The only description we have of Jesus growing up is one small incident when he was 12 years old.[1] Jesus’s family had been to Jerusalem to celebrate the Passover. On their way back to Nazareth with their relatives and friends, it took them a full day before they realised Jesus wasn’t with them…  When they did not find him, his parents went back to Jerusalem and spent three days looking for him. Eventually they found him sitting in the temple courts, talking with the teachers there.

In a marvellous bit of understatement, Luke tells us that when they saw him, his parents were ‘astonished’. His mother said to him, ‘Son, why have you treated us like this? Your father and I have been anxiously searching for you.’[2] I can imagine that his mother said a lot more than that, and almost certainly in far less polite words. They obviously got over their misunderstanding though, and Jesus apparently returned to Nazareth and was obedient to them.

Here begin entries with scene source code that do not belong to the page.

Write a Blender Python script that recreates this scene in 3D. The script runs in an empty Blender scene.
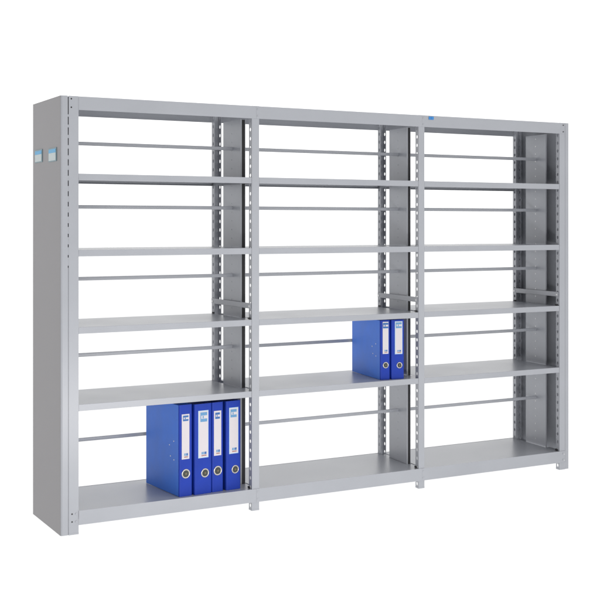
import bpy, bmesh, math, random
from mathutils import Vector, Matrix
random.seed(7)
S = bpy.context.scene
COL = S.collection

# ------------------------------------------------------------------ camera
cam_data = bpy.data.cameras.new('camera')
cam = bpy.data.objects.new('camera', cam_data)
COL.objects.link(cam)
cam.location = (-1.26115, -4.08003, 1.13229)
cam.rotation_euler = (math.radians(90), 0, -math.radians(28.7632))
cam_data.sensor_width = 36
cam_data.lens = 36 * 1150.36 / 600
cam_data.shift_x = -(304.6003 - 300) / 600
cam_data.shift_y = (224.2912 - 300) / 600
cam_data.clip_end = 500
S.camera = cam

# ------------------------------------------------------------------ world: white surround with added dim and bright sides
w = bpy.data.worlds.new('World')
S.world = w
w.use_nodes = True
bg = w.node_tree.nodes['Background']
bg.inputs[1].default_value = 1.10
# white all round, with dimming added high towards -X to shade the end cover
wn = w.node_tree
wtc = wn.nodes.new('ShaderNodeTexCoord'); wsx = wn.nodes.new('ShaderNodeSeparateXYZ')
wn.links.new(wtc.outputs['Generated'], wsx.inputs[0])
def wmap(sock, a, b):
    m = wn.nodes.new('ShaderNodeMapRange'); m.interpolation_type = 'SMOOTHSTEP'
    m.inputs['From Min'].default_value = a; m.inputs['From Max'].default_value = b
    wn.links.new(sock, m.inputs['Value']); return m.outputs[0]
wmul = wn.nodes.new('ShaderNodeMath'); wmul.operation = 'MULTIPLY'
wl = wmap(wsx.outputs['X'], -.08, -.40)
wz = wmap(wsx.outputs['Z'], -.02, .05)
wzl = wmap(wsx.outputs['Z'], .12, .31)
wn.links.new(wl, wmul.inputs[0]); wn.links.new(wzl, wmul.inputs[1])
wmx = wn.nodes.new('ShaderNodeMix'); wmx.data_type = 'RGBA'
wmx.inputs[6].default_value = (1, 1, 1, 1); wmx.inputs[7].default_value = (.07, .06, .06, 1)
wn.links.new(wmul.outputs[0], wmx.inputs[0])
# extra brightness added towards +Y, above the floor, to lighten dividers and shelf tops
wy = wmap(wsx.outputs['Y'], -.05, .30)
wm2 = wn.nodes.new('ShaderNodeMath'); wm2.operation = 'MULTIPLY'
wn.links.new(wy, wm2.inputs[0]); wn.links.new(wz, wm2.inputs[1])
wm3 = wn.nodes.new('ShaderNodeMath'); wm3.operation = 'MULTIPLY_ADD'
wm3.inputs[1].default_value = .16; wm3.inputs[2].default_value = 1.0
wn.links.new(wm2.outputs[0], wm3.inputs[0])
wsc = wn.nodes.new('ShaderNodeVectorMath'); wsc.operation = 'SCALE'
wn.links.new(wmx.outputs[2], wsc.inputs[0]); wn.links.new(wm3.outputs[0], wsc.inputs['Scale'])
wn.links.new(wsc.outputs[0], bg.inputs[0])

# ------------------------------------------------------------------ lamps
def area(name, loc, target, sx, sy, power, colour=(1, 1, 1)):
    l = bpy.data.lights.new(name, 'AREA')
    l.shape = 'RECTANGLE'; l.size = sx; l.size_y = sy
    l.energy = power; l.color = colour
    o = bpy.data.objects.new(name, l); COL.objects.link(o)
    o.location = loc
    o.rotation_euler = (Vector(target) - Vector(loc)).to_track_quat('-Z', 'Y').to_euler()
    return o
area('strip_softbox', (.62, -1.9, 0.13), (.9, 0, 0.50), 1.3, 0.22, 13, (1, 0.985, 0.99))

S.view_settings.view_transform = 'Standard'
S.view_settings.look = 'None'
S.view_settings.exposure = 0
S.view_settings.gamma = 1

# ------------------------------------------------------------------ materials
def mat(name, col, rough=0.5, metal=0.0, spec=0.5, bump=0.0, bscale=900, var=0.0, vscale=6, coat=0.0, wave=0.0):
    m = bpy.data.materials.new(name); m.use_nodes = True
    nt = m.node_tree; b = nt.nodes['Principled BSDF']
    b.inputs['Base Color'].default_value = (*col, 1)
    b.inputs['Roughness'].default_value = rough
    b.inputs['Metallic'].default_value = metal
    b.inputs['Specular IOR Level'].default_value = spec
    b.inputs['Coat Weight'].default_value = coat
    tc = nt.nodes.new('ShaderNodeTexCoord')
    if var:
        n = nt.nodes.new('ShaderNodeTexNoise'); n.inputs['Scale'].default_value = vscale
        n.inputs['Detail'].default_value = 5
        nt.links.new(tc.outputs['Object'], n.inputs['Vector'])
        mr = nt.nodes.new('ShaderNodeMapRange')
        mr.inputs['From Min'].default_value = .3; mr.inputs['From Max'].default_value = .7
        mr.inputs['To Min'].default_value = 1 - var; mr.inputs['To Max'].default_value = 1 + var
        nt.links.new(n.outputs['Fac'], mr.inputs['Value'])
        mx = nt.nodes.new('ShaderNodeVectorMath'); mx.operation = 'SCALE'
        mx.inputs[0].default_value = col
        nt.links.new(mr.outputs[0], mx.inputs['Scale'])
        nt.links.new(mx.outputs[0], b.inputs['Base Color'])
        mr2 = nt.nodes.new('ShaderNodeMapRange')
        mr2.inputs['To Min'].default_value = rough - .06; mr2.inputs['To Max'].default_value = rough + .06
        nt.links.new(n.outputs['Fac'], mr2.inputs['Value'])
        nt.links.new(mr2.outputs[0], b.inputs['Roughness'])
    if bump:
        n2 = nt.nodes.new('ShaderNodeTexNoise'); n2.inputs['Scale'].default_value = bscale
        nt.links.new(tc.outputs['Object'], n2.inputs['Vector'])
        bp = nt.nodes.new('ShaderNodeBump'); bp.inputs['Strength'].default_value = bump
        bp.inputs['Distance'].default_value = 0.001
        nt.links.new(n2.outputs['Fac'], bp.inputs['Height'])
        if wave:                                    # slow ripple of rolled sheet steel
            n3 = nt.nodes.new('ShaderNodeTexNoise'); n3.inputs['Scale'].default_value = 3.2
            n3.inputs['Detail'].default_value = 1
            nt.links.new(tc.outputs['Object'], n3.inputs['Vector'])
            b3 = nt.nodes.new('ShaderNodeBump'); b3.inputs['Strength'].default_value = wave
            b3.inputs['Distance'].default_value = 0.03
            nt.links.new(n3.outputs['Fac'], b3.inputs['Height'])
            nt.links.new(b3.outputs[0], bp.inputs['Normal'])
        nt.links.new(bp.outputs[0], b.inputs['Normal'])
    return m

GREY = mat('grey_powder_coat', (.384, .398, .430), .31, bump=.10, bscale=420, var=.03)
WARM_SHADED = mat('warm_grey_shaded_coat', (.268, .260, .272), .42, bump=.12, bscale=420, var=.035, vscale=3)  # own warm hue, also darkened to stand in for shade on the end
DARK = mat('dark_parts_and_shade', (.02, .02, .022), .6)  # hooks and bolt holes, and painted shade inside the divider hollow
SLIT = mat('slit_shadow_grey', (.07, .07, .075), .6)
STEEL = mat('zinc_steel', (.62, .62, .63), .3, metal=.6)
CHROME = mat('nickel_ring', (.56, .53, .50), .3, metal=.85)
HOLE = mat('ring_inside', (.05, .055, .05), .4, metal=.3)
STUD = mat('dull_brass', (.16, .14, .09), .4, metal=.5)
BLUE = mat('blue_vinyl', (.011, .042, .36), .45, spec=.22, bump=.25, bscale=700, var=.08, vscale=12)
LIT_BOARD = mat('lit_blue_board', (.050, .215, .84), .5, spec=.35, bump=.25, bscale=600, var=.05, vscale=14)  # side covers lightened in the colour to stand in for light from the left
LABEL = mat('label_paper', (.64, .60, .62), .6, var=.02)
EDGE = mat('label_border', (.44, .62, .78), .6)
LOGO = mat('logo_blue', (.025, .13, .38), .5, var=.06, vscale=160)
LOGOPALE = mat('logo_pale_blue', (.12, .30, .52), .5, var=.08, vscale=160)
INK = mat('brown_red_ink', (.34, .12, .10), .6)
PAPER = mat('white_paper', (.75, .74, .72), .8, bump=.5, bscale=300)
TEAL = mat('holder_plastic', (.14, .25, .29), .35)
SKY = mat('card_sky_blue', (.14, .48, .80), .5, var=.08, vscale=90)
CARD = mat('card_white', (.62, .70, .71), .5, var=.04, vscale=90)
BADGE = mat('badge_blue', (.03, .23, .60), .4)

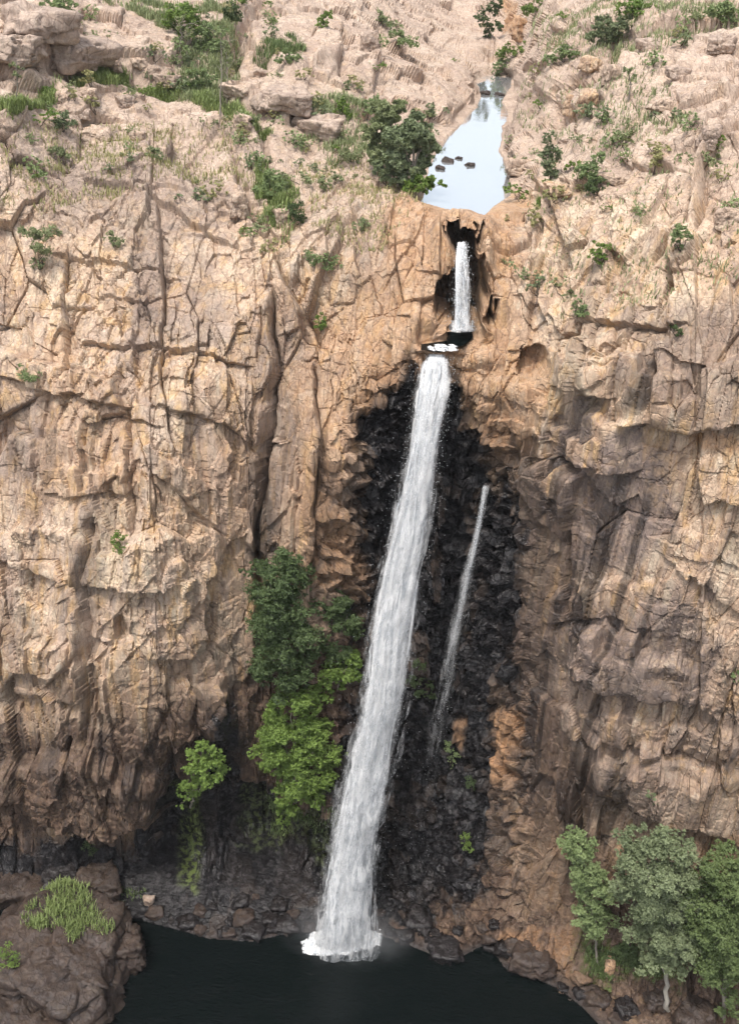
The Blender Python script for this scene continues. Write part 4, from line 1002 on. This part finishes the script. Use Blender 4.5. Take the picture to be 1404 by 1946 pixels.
CB = [  # label, leaf, blobs, size
 ('dark bush where the creek narrows at its far end', 'soft', [(950, 122, 14), (968, 118, 14), (985, 125, 14), (942, 135, 10)], .22),
 ('yellow green bush just above the narrow far end of the creek', 'bright', [(965, 92, 12), (985, 98, 14), (1000, 88, 10), (950, 100, 10)], .22),
 ('grey green trees crowding the creek at the very top of the photo', 'dark', [(930, 20, 16), (915, 40, 14), (940, 48, 14), (925, 65, 10), (945, 5, 14)], .26),
 ('bright bush right of the orange pillar at the top', 'bright', [(1015, 10, 16), (1000, 22, 12), (1035, 12, 12)], .22),
 ('large pale shrub on the upper right slope', 'grey', [(1145, 45, 22), (1170, 55, 22), (1130, 65, 18), (1190, 40, 18), (1155, 72, 16)], .2),
 ('olive shrub left of the large pale shrub on the upper right slope', 'soft', [(1080, 95, 16), (1060, 105, 14), (1095, 108, 12), (1040, 112, 10)], .2),
 ('bright shrub at the top right of the photo', 'bright', [(1210, 15, 20), (1235, 22, 14), (1185, 18, 16)], .2),
 ('olive shrub at the top right corner', 'soft', [(1375, 35, 22), (1400, 30, 16), (1355, 20, 18), (1380, 12, 18)], .18),
 ('grey green conical shrub on the right bank of the creek pool', 'grey', [(1043, 262, 14), (1045, 285, 18), (1042, 308, 20), (1050, 328, 16)], .15),
 ('round green bush above the bright grass tuft right of the creek pool', 'soft', [(1120, 320, 22), (1140, 300, 16), (1100, 325, 14), (1130, 340, 16), (1150, 330, 12)], .14),
 ('dark low shrub under the round green bush right of the creek pool', 'dark', [(1125, 352, 16), (1145, 348, 12)], .13),
 ('small bright bush left of the round green bush', 'bright', [(1092, 312, 10), (1080, 318, 8)], .13),
 ('green shrub beside the long dark cleft on the right slope', 'soft', [(1292, 440, 16), (1282, 458, 13), (1305, 450, 11), (1288, 470, 9)], .12),
 ('pale green shrub on the right slope under the creek pool', 'bright', [(1135, 465, 13), (1132, 485, 14), (1145, 495, 12), (1155, 470, 9)], .12),
 ('olive shrub on the right cliff below the pale green shrub', 'soft', [(1095, 570, 12), (1104, 590, 14), (1088, 580, 10)], .11),
 ('small dark shrub on the ledge of the grey block of the right cliff', 'dark', [(1278, 622, 10), (1290, 630, 9)], .1),
 ('tiny green plant at the right edge of the right cliff', 'soft', [(1395, 1280, 12), (1402, 1296, 9)], .09),
 ('tiny grey plant above the right hand trees', 'grey', [(1236, 1512, 11), (1244, 1526, 8)], .09),
 ('small bright plant rooted in the black wall low down right of the main waterfall', 'bright', [(886, 1592, 11), (890, 1610, 12), (882, 1604, 8)], .09),
 ('dim green plant in the black wall half way between fall and orange streak', 'soft', [(850, 1420, 12), (862, 1440, 12), (856, 1455, 9)], .09),
 ('dim small plant just above the small bright plant on the black wall', 'dark', [(892, 1484, 12), (898, 1497, 9)], .09),
 ('lone green tuft in the middle of the left cliff', 'bright', [(226, 1022, 14), (222, 1042, 15), (242, 1042, 9)], .1),
 ('pale green shrub on the ledge at the left edge of the left cliff', 'soft', [(40, 706, 14), (58, 714, 15), (72, 712, 9)], .1),
 ('small green bush in the cleft of the left cliff', 'bright', [(604, 602, 11), (608, 618, 12), (617, 606, 8)], .11),
 ('wide olive shrub in the cleft of the left cliff', 'soft', [(605, 492, 18), (630, 497, 16), (585, 485, 14), (645, 503, 9)], .12),
 ('dark green shrub on the left shoulder of the cleft', 'soft', [(512, 340, 20), (530, 350, 18), (500, 358, 16), (520, 368, 14)], .14),
 ('second dark shrub just below the one on the left shoulder of the cleft', 'dark', [(560, 395, 16), (568, 412, 14), (556, 420, 10)], .13),
 ('large pale shrub on the upper left part of the left cliff', 'pale', [(75, 455, 22), (95, 440, 18), (55, 440, 16), (80, 480, 18), (70, 500, 12)], .12),
 ('small pale shrub in a crack right of the large pale shrub', 'pale', [(210, 450, 13), (222, 460, 12)], .12),
 ('grey shrub on the rim of the left cliff below the perched boulder', 'grey', [(118, 222, 16), (135, 235, 14), (110, 240, 14)], .15),
 ('pale shrub half way down the rim below the grey shrub', 'pale', [(110, 285, 14), (125, 292, 12)], .14),
 ('tiny pale bush in the middle of the left cliff rim', 'pale', [(292, 290, 14), (305, 298, 10)], .14),
 ('dark rounded shrub on the smooth pink slab', 'soft', [(186, 80, 10), (189, 95, 10)], .15),
 ('dim green plant in the dark undercut at lower left', 'dark', [(170, 1606, 14), (176, 1618, 10)], .09),
 ('pale shrub at the left edge of the huge pool block', 'bright', [(14, 1810, 18), (28, 1828, 14), (10, 1835, 14)], .1),
 ('bright shrub at the very top left of the photo', 'soft', [(110, 8, 20), (140, 15, 16), (85, 12, 14)], .18),
 ('tall pale green tree crowding the top of the grass gully', 'bright', [(350, 22, 26), (335, 50, 22), (370, 50, 22), (320, 25, 18)], .18),
 ('pale olive tree right of the tall pale green tree in the gully', 'soft', [(395, 62, 22), (410, 85, 20), (380, 85, 18), (420, 60, 14)], .18),
 ('dark bush on the skyline side of the grass gully', 'dark', [(440, 15, 16), (452, 30, 14), (432, 34, 12)], .18),
 ('bush in the lower part of the grass gully', 'soft', [(365, 130, 16), (385, 140, 16), (375, 158, 14), (405, 150, 12)], .16),
 ('shrub on the broken slope above the pale creek tree', 'soft', [(700, 205, 16), (685, 220, 12), (712, 190, 12)], .17),
 ('bright shrub on the slope left of the creek trees', 'bright', [(650, 200, 14), (665, 215, 12), (640, 210, 10)], .17),
 ('olive bush on the ridge top left of the creek', 'soft', [(760, 70, 16), (780, 80, 14), (745, 60, 12)], .2),
 ('small bush on the pink slope left of the creek', 'pale', [(720, 30, 14), (735, 40, 12)], .2),
 ('pale bush on the broken slope below the grass gully', 'pale', [(620, 345, 14), (640, 335, 12)], .15),
 ('small olive bush above the rock arch on its left', 'pale', [(690, 425, 13), (672, 430, 10)], .12),
 ('pale bush between the left ridge and the creek pool', 'pale', [(655, 290, 14), (675, 300, 12)], .15),
 ('bright shrub on the ridge near the top centre', 'bright', [(615, 40, 14), (625, 28, 10)], .2),
 ('olive shrub high on the ridge left of the creek', 'soft', [(560, 110, 14), (545, 104, 12), (530, 112, 10)], .18),
]
for i, (lb, lf, bl, sz) in enumerate(CB):
    b = max(bl, key=lambda q: q[1]); area = sum(q[2]**2 for q in bl)
    if b[1] < 1760 or True:
        L_ = None
        if 'huge pool block' in lb: L_ = at(14, 1835, z=3.2)
        plant('shrub', lb, 'shrub', (float(np.mean([q[0] for q in bl])), b[1]+b[2]*.6), bl, lf, int(300+area*2.6), sz*.55, 400+i, tr=.03, out=.25, clump=10, loc=L_)
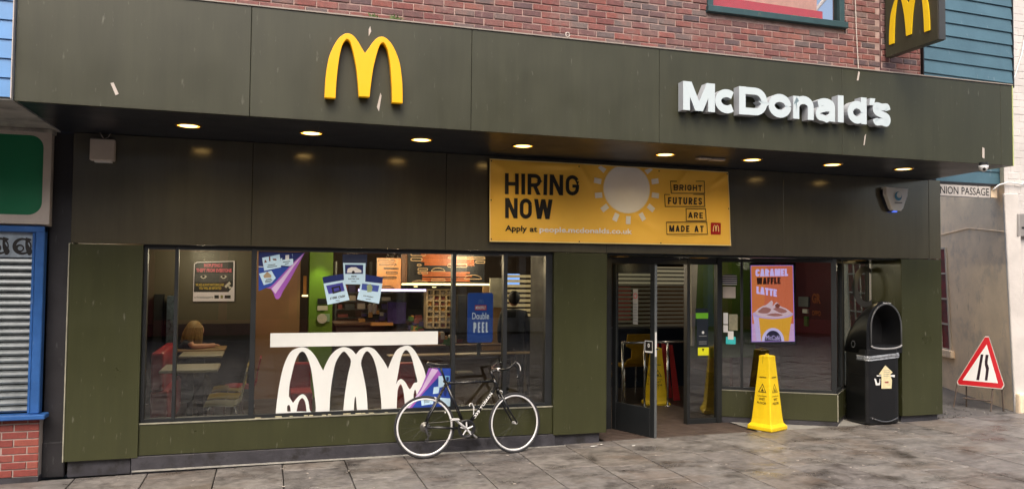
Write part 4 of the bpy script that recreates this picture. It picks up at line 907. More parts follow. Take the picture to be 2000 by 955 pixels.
# ================================================================ LEFT NEIGHBOUR
ls = empty('neighbour_shop', (-2.6, 0, 0), 'neighbouring shopfront with green sign, blue window frame, roller shutter and brick base', 'building')
MB().box(-2.142, -1.936, .09, .4, .33, 3.488).build('pilaster', m_black, ls)
MB().box(-2.150, -1.938, .08, .4, -.03, .328).build('pilaster_base', m_black, ls, bevel=.01)
MB().box(-6, -2.125, -.02, .1, 2.52, 3.49).build('sign_backing', m_offwhite, ls)
SFm = FY(-.02)
poly('sign_frame', SFm, [rect(-5.2, -2.113, 2.535, 3.49), rrect(-5.1, -2.178, 2.62, 3.43, .13, 8)], m_offwhite, ls, w=0, depth=.05, bevel=.003)
poly('sign_panel', SFm, [rrect(-5.11, -2.17, 2.61, 3.44, .13, 8)], m_green, ls, w=.003, depth=.02)
MB().box(-6, -2.105, -.1, .1, 3.455, 3.49).build('sign_ledge', m_concrete, ls, bevel=.004)
MB().box(-6, -2.072, -1.5, .1, 3.492, 3.53).build('soffit', m_concrete, ls)
z = 3.515
for i in range(20):
    mb = MB(); y0 = -1.50; mb.add([(-6, y0, z), (-2.085, y0, z), (-2.085, y0, z + .175), (-6, y0, z + .175), (-6, y0 - .022, z), (-2.085, y0 - .022, z), (-2.085, y0 - .006, z + .175), (-6, y0 - .006, z + .175)], [(4, 5, 6, 7), (0, 4, 7, 3), (1, 2, 6, 5), (0, 1, 5, 4), (3, 7, 6, 2)])
    mb.build('board', m_blueboard_l, ls); z += .163
MB().box(-6, -2.085, -1.49, -1.2, 3.53, 8).build('upper_wall', m_blueboard_l, ls)
mb = MB().box(-2.082, -2.074, -1.54, -1.4, 3.5, 8)
mb.build('corner_strip', m_offwhite, ls)
MB().box(-2.232, -2.15, -.06, .05, .645, 2.51).build('window_post', m_bluepaint, ls, bevel=.008)
MB().box(-2.262, -2.236, -.045, .05, .645, 2.45).build('window_post', m_bluepaint, ls, bevel=.005)
MB().box(-6, -2.15, -.065, .05, 2.452, 2.512).build('window_head', m_bluepaint, ls, bevel=.006)
MB().box(-6, -2.085, -.13, .05, .595, .643).build('window_sill', m_bluepaint, ls, bevel=.008)
fl = MB().box(-6, -2.262, -.004, .0, 2.2, 2.45).build('etched_fanlight', M_('etched_glass', S(150, 162, 172), .3, var=.3, vs_=8), ls)
ef = FY(-.008)
for k in range(6):
    cx = -2.36 - k * .2
    poly('scroll', ef, [circ(cx, 2.31, .085, 24), circ(cx + .01, 2.31, .062, 24)], m_blackprint, fl, w=0)
    poly('scroll', ef, [circ(cx - .02, 2.29, .04, 18), circ(cx - .015, 2.29, .022, 18)], m_blackprint, fl, w=.001)
    poly('scroll', ef, [smoothpts([(cx + .03, 2.40), (cx + .085, 2.38), (cx + .05, 2.34), (cx + .095, 2.26), (cx + .06, 2.22), (cx + .03, 2.3), (cx + .03, 2.40)], 3)], m_blackprint, fl, w=.001)
z = .65; m_shut = M_('shutter_steel', S(128, 134, 136), .32, metal=.5, var=.25, vs_=5)
while z < 2.18:
    mb = MB(); rg = []
    for x in (-6, -2.264): rg.append([(x, .05, z), (x, .012, z + .008), (x, -.004, z + .026), (x, .002, z + .05), (x, .03, z + .066), (x, .05, z + .066)])
    mb.loft(rg); mb.build('shutter_slat', m_shut, ls, smooth=False); z += .0705
lb = MB().box(-6, -2.148, -.035, .3, -.03, .594).build('brick_base', m_mortar_low, ls)
BL = FY(-.035); r_ = 0; z = .03
while z < .59:
    x = -2.15 - .0
    k = 0; xx = x - (.1 if r_ % 2 else 0)
    if r_ % 2: MB().piece(BL, -2.15 - .095, -2.15 + .001, z, z + .063, 0, .01 + random.uniform(-.002, .002), .004).build('brick', m_brick_low, lb); xx = x - .107
    while xx > -3.4:
        MB().piece(BL, xx - .213, xx, z + random.uniform(-.002, .002), z + .063, 0, .009 + random.uniform(-.003, .003), .004).build('brick', m_brick_low, lb); xx -= .226
    z += .0745; r_ += 1
MB().box(-6, -2.14, -.06, .1, -.03, .022).build('base_course', m_plinth, ls)
MB().box(-6, -2.0, .5, .6, 0, 3.6).build('back_wall', m_darkglassin, ls)
# ================================================================ RIGHT: blue clad jetty, passage, white building
bj = empty('blue_clad_jetty', (8.3, -1.4, 4.5), 'blue weatherboarded overhanging upper storey at the right end', 'building')
z = 4.42
for i in range(16):
    mb = MB(); y0 = -1.40; d = -.03; mb.add([(7.572, y0, z), (8.985, y0, z + d), (8.985, y0, z + .178 + d), (7.572, y0, z + .178), (7.572, y0 - .024, z), (8.985, y0 - .024, z + d), (8.985, y0 - .005, z + .178 + d), (7.572, y0 - .005, z + .178)], [(4, 5, 6, 7), (0, 4, 7, 3), (1, 2, 6, 5), (0, 1, 5, 4)])
    mb.build('board', m_blueboard, bj); z += .1635
MB().box(7.56, 8.98, -1.39, -1.1, 4.49, 8).build('wall_behind', m_blueboard, bj)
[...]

Luke goes on to state that Jesus grew ‘in wisdom and stature, and in favour with God and man.’[3]

Luke’s description of Jesus’s development suggests four domains or areas in which children grow and develop into adults: mental development (‘wisdom’), physical development (‘stature’), spiritual development (‘favour with God’) and social development (‘favour with men’)…

One of the most powerful aspects of Judaism and Christianity is that all these elements of our humanity are combined in our relationship to God. We are not just spiritual beings temporarily housed in physical bodies. We are human beings: physical, mental, social, and spiritual.

This is reflected in the great Shema prayer in Deuteronomy: ‘Shema Yisrael Adonai eloheinu Adonai ehad’[4] (‘Hear O Israel: the Lord our God, the Lord is one’).[5] The prayer affirms the unity of God and his relationship to his people. It goes on to focus on our response to God: ‘Love the Lord your God with all your heart and with all your soul and with all your strength.’[6] This response comes from the totality of our humanness.

Jesus himself reflected this, affirming this commandment as the greatest of all: ‘Love the Lord your God with all your heart and with all your soul and with all your mind and with all your strength.’[7] These four domains in Mark’s account seem to mirror the four domains we have considered above: we are to love the Lord our God with all our hearts (our social development, our relationships with others), with all our souls (our spiritual development, our emotions, the very core of who we are), with all our minds (our cognitive development, our thoughts and reason), and with all our strength (our physical development, our tangible human bodies).

While the precise words may differ between Matthew’s and Mark’s accounts[8] and the original Torah, the principle is the same: it’s our whole humanness that counts. We worship God with the entirety of our being – body, mind, heart, and soul.

 

 

Prayer: Encountering God

Choose one of the two exercises below as a contemplative approach to prayer:

Encountering God in our world or

Encountering God in Scripture (imaginative prayer)

 

Response: Blessing others

Think of a way in which you can bless a child today: this may be your own child, a relative, or someone known to you. You may want to pray for them; if appropriate, and with their parents’ agreement, place your hands on their head to pray for them and bless them; play a game or read a story with a child; write a card of blessing and prayer; commit to pray for a child throughout your week.

 

 Closing: Going on in God’s presence

Finish your time by saying the Lord’s Prayer.

 

 

 

[1] Luke 2:41–52.

[2] Luke 2:48.

[3] Luke 2:52.

[4] S. Schoenberg. Jewish prayers: the Shema. Jewish Virtual Library. www.jewishvirtuallibrary.org/jsource/Judaism/shema.html Accessed 11.5.14.

[5] Deuteronomy 6:4.

[6] Deuteronomy 6:5.

[7] Mark 12:30.

[8] See Matthew 22:37 for the comparison.